> _Exercise goal_: Look through the data and write out every line with the word "wide" in it.

◇ ◇ ◇ ◇

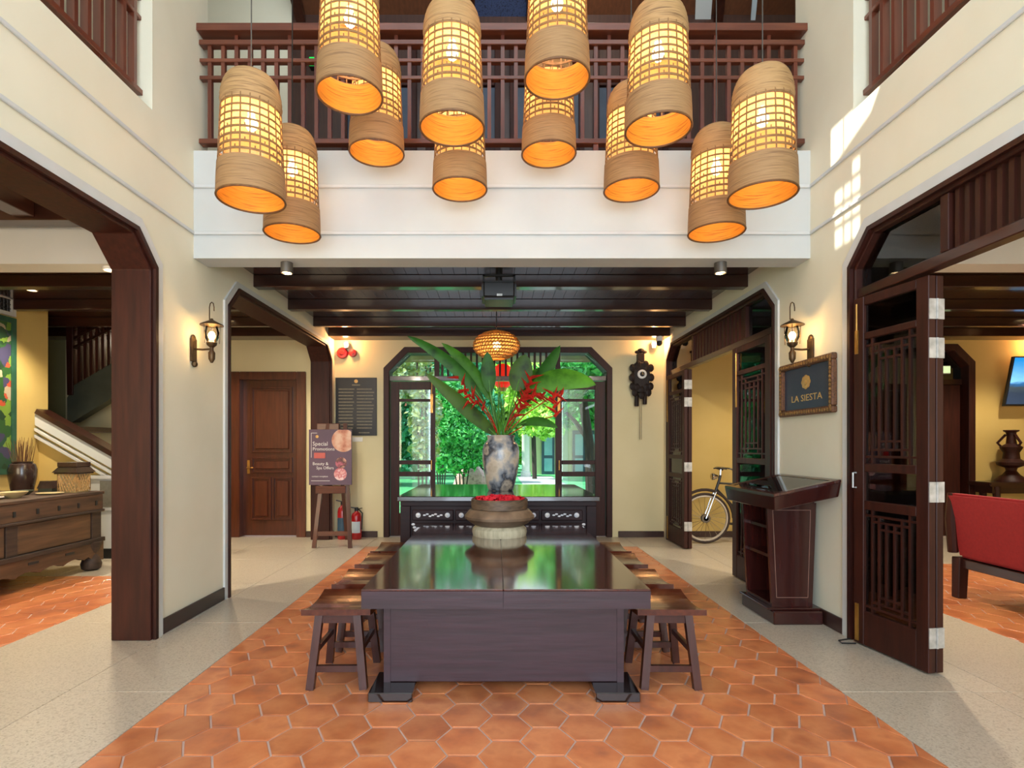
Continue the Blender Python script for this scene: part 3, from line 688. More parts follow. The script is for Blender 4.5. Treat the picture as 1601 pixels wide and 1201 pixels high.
# ------------------------------------------------------------------ inlaid cabinet behind the table
X0, X1, Y0, Y1, ZC = -.995, 1.05, 5.60, 7.40, .845
cb = thing('inlaid_cabinet', 'wide dark carved cabinet with mother-of-pearl inlay behind the long table', 'cabinet', ((X0+X1)/2, (Y0+Y1)/2, 0))
MB().box(X0, X1, Y0, Y1, ZC-.05, ZC).build('top', bed_top, cb, bevel=.006)
MB().box(X0+.03, X1-.03, Y0+.03, Y1-.03, ZC-.10, ZC-.05).build('cornice', bed_x, cb, bevel=.004)
MB().box(X0+.05, X1-.05, Y0+.06, Y1-.05, .10, ZC-.10).build('body', bed_x, cb)
for x in (X0+.03, X1-.13):
    for y in (Y0+.03, Y1-.13): MB().box(x, x+.10, y, y+.10, 0, ZC-.10).build('leg', bed_x, cb, bevel=.004)
for z0, z1 in ((.60, .705), (.44, .57)):
    n = 4
    for i in range(n):
        a = X0+.15+i*(X1-X0-.30)/n; b = a+(X1-X0-.30)/n-.02
        dr = MB().box(a, b, Y0+.035, Y0+.06, z0, z1).build('drawer_front', bed_x, cb, bevel=.006)
        for xx in (a+.06, b-.06): MB().lathe([(.026, 0), (.016, .008), (.004, .010)], (xx, Y0+.0345, (z0+z1)/2), 10, axis='y').lathe([(.026, 0), (.004, -.008)], (xx, Y0+.0345, (z0+z1)/2), 10, axis='y').build('inlay_rosette', pearl, dr)
        m = MB()
        for k in range(7):
            xx = (a+b)/2+(k-3)*.028; m.ball((xx, Y0+.034, (z0+z1)/2+.012*math.sin(k*2.1)), .011, 6, 4, (1.5, .25, .8))
        m.build('inlay_spray', pearl, dr, kind='stuff')
for sx, xx in ((1, X0+.16), (-1, X1-.16)):
    m = MB()
    for k in range(6): m.ball((xx+sx*.012*k, Y0+.03, .50-.03*k+.06), .016, 7, 5, (1.2, .3, .8))
    m.build('corner_inlay', pearl, cb, kind='stuff')
# ------------------------------------------------------------------ stone basin with petals on the table
bc = (.032, 4.72, .60)
bs = thing('stone_basin', 'shouldered dark stone basin on a pale ribbed ring at the far end of the table', 'bowl', bc)
MB().lathe([(.225, 0), (.232, .03), (.228, .06), (.20, .085), (.1, .085)], bc, 40).build('stand_ring', rope, bs, smooth=True)
MB().lathe([(.20, .085), (.235, .10), (.292, .145), (.296, .165), (.255, .215), (.232, .225), (.230, .225)], bc, 44).build('shoulder', basin_m2, bs, smooth=True)
MB().lathe([(.230, .223), (.238, .228), (.240, .30), (.232, .31), (.216, .30), (.214, .27), (.05, .265)], bc, 44, cap=False).build('rim', basin_m, bs, smooth=True)
m = MB()
for k in range(240):
    r = .205*math.sqrt(random.random()); a = random.uniform(0, 2*PI); s = random.uniform(.016, .026)
    c = Vector((bc[0]+r*math.cos(a), bc[1]+r*math.sin(a), bc[2]+.288+.022*(1-(r/.205)**2)+random.uniform(0, .018)))
    u = Vector((random.gauss(0, 1), random.gauss(0, 1), random.gauss(0, .5))).normalized(); v = u.orthogonal().normalized()
    m.add([c-u*s, c+v*s, c+u*s+Vector((0, 0, .006)), c-v*s], [(0, 1, 2, 3)])
m.lathe([(.21, .272), (.2, .285), (.02, .30)], bc, 24)
tag(m.build('rose_petals', petal), 'red rose petals floating in the stone basin', 'petals', kind='stuff')
# ------------------------------------------------------------------ vase and flower arrangement
vc = (.058, 6.4, ZC)
vs_ = thing('ceramic_vase', 'tall blue and grey landscape-glazed ceramic vase on the inlaid cabinet', 'vase', vc)
MB().lathe([(.135, 0), (.145, .01), (.165, .08), (.198, .22), (.212, .36), (.212, .46), (.20, .52), (.165, .565), (.152, .58), (.154, .605), (.166, .625), (.162, .632), (.142, .61), (.13, .55)], vc, 40, cap=False).lathe([(.115, .003), (.001, .003)], vc, 40, cap=False).build('body', ceram, vs_, smooth=True)
fa = thing('flower_arrangement', 'large tropical arrangement of broad green leaves and red heliconias in the vase', 'flowers', (vc[0], vc[1], ZC+.5))
def bez(p, q, r, t): return p*(1-t)**2+q*2*t*(1-t)+r*t*t
def leaf(b, m_, tip, w, mt, n=14, fold=.25, s0=.35, prof=None):
    b, m_, tip = Vector(b), Vector(m_), Vector(tip); mb = MB(); vs = []
    for i in range(n+1):
        f = i/n; t = s0+(1-s0)*f; p = bez(b, m_, tip, t); q = bez(b, m_, tip, min(1, t+.01))-bez(b, m_, tip, t-.01); q.normalize()
        side = q.cross(Vector((0, -1, .25))).normalized(); nr = q.cross(side).normalized()
        ww = w*(math.sin(PI*min(1, f*.96+.04))**.6)
        vs += [p+side*ww+nr*ww*fold*(1 if nr.y > 0 else -1), p, p-side*ww+nr*ww*fold*(1 if nr.y > 0 else -1)]
    fs = []
    for i in range(n): fs += [(i*3, i*3+1, i*3+4, i*3+3), (i*3+1, i*3+2, i*3+5, i*3+4)]
    o = mb.add(vs, fs).build('leaf', mt, fa, smooth=3.1)
    pts = [bez(b, m_, tip, t) for t in [k/10*(s0+.12) for k in range(11)]]
    MB().tube(pts, [.012-.0006*k for k in range(11)], 6).build('leaf_stalk', stem_m, o, smooth=True)
def P(x, y, dd=6.4): return px(x, y, dd)
b0 = (vc[0], vc[1], ZC+.58)
leaf(b0, P(745, 575, 6.3), P(636, 525, 6.2), .07, leaf_a, s0=.28)
leaf(b0, P(770, 590, 6.5), P(690, 536, 6.5), .07, leaf_b, s0=.35)
leaf(b0, P(750, 655, 6.3), P(664, 582, 6.15), .085, leaf_o, s0=.12)
leaf(b0, P(765, 640), P(762, 550, 6.3), .085, leaf_a, s0=.62)
leaf(b0, P(800, 640, 6.2), P(822, 554, 6.2), .13, leaf_o, s0=.64)
leaf(b0, P(830, 620, 6.5), P(876, 540, 6.6), .085, leaf_a, s0=.42)
leaf(b0, P(825, 560, 6.3), P(932, 602, 6.1), .13, leaf_b, s0=.42)
leaf(b0, P(825, 640, 6.2), P(872, 669, 6.1), .055, leaf_a, s0=.35)
leaf(b0, P(810, 600, 6.6), P(855, 575, 6.6), .09, leaf_b, s0=.45)
for k in range(26):
    x = 772+random.uniform(-6, 22)+random.uniform(-8, 8); y = random.uniform(585, 640); dd = 6.4+random.uniform(-.12, .12)
    q = Vector(P(785+random.uniform(-10, 12), 690, 6.4+random.uniform(-.08, .08))); p = Vector(P(x, y, dd))
    MB().tube([q, (q+p)/2+Vector((random.uniform(-.02, .02), 0, 0)), p], [.006, .005, .002], 5).build('grass_stem', [stem_m, leaf_b][k % 2], fa)
def helic(x, y, dd, dx, dy, n=5, s=.05):
    s *= 1.2
    o = None; p = Vector(P(x, y, dd)); g = Vector(P(x+dx, y+dy, dd))-p
    MBt = MB().tube([Vector(b0), (Vector(b0)+p)/2+Vector((0, 0, .05)), p], .006, 5).build('flower_stalk', heli, fa)
    for k in range(n):
        c = p+g*(k/(n-1)); sd = 1 if k % 2 else -1
        up = Vector((-g.z, 0, g.x)).normalized()*sd; tip = c+up*s*1.6+g.normalized()*s*1.2
        w = s*.34; a = g.normalized()*w
        MB().add([c-a, c+a, c+Vector((0, -w, 0)), c+Vector((0, w, 0)), tip, c-up*w], [(0, 2, 4), (2, 1, 4), (1, 3, 4), (3, 0, 4), (0, 5, 2), (2, 5, 1), (1, 5, 3), (3, 5, 0)]).build('red_bract', heli, fa)
helic(755, 640, 6.25, -40, -50, 6, .055); helic(740, 622, 6.3, -18, -10, 4, .06); helic(752, 628, 6.2, -20, 0, 4, .05)
helic(806, 650, 6.2, 22, -38, 6, .06); helic(815, 625, 6.2, 24, -8, 5, .07); helic(822, 612, 6.2, 10, -22, 5, .06); helic(838, 618, 6.3, 12, -2, 4, .05)
helic(868, 650, 6.2, -4, -34, 6, .06); helic(860, 622, 6.2, 18, -6, 4, .055); helic(812, 640, 6.15, 12, -28, 5, .05)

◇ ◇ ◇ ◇

> _Result_:
Continue the Blender Python script for this scene: part 3, from line 688. More parts follow. The script is for Blender 4.5. Treat the picture as 1601 pixels wide and 1201 pixels high.
cb = thing('inlaid_cabinet', 'wide dark carved cabinet with mother-of-pearl inlay behind the long table', 'cabinet', ((X0+X1)/2, (Y0+Y1)/2, 0))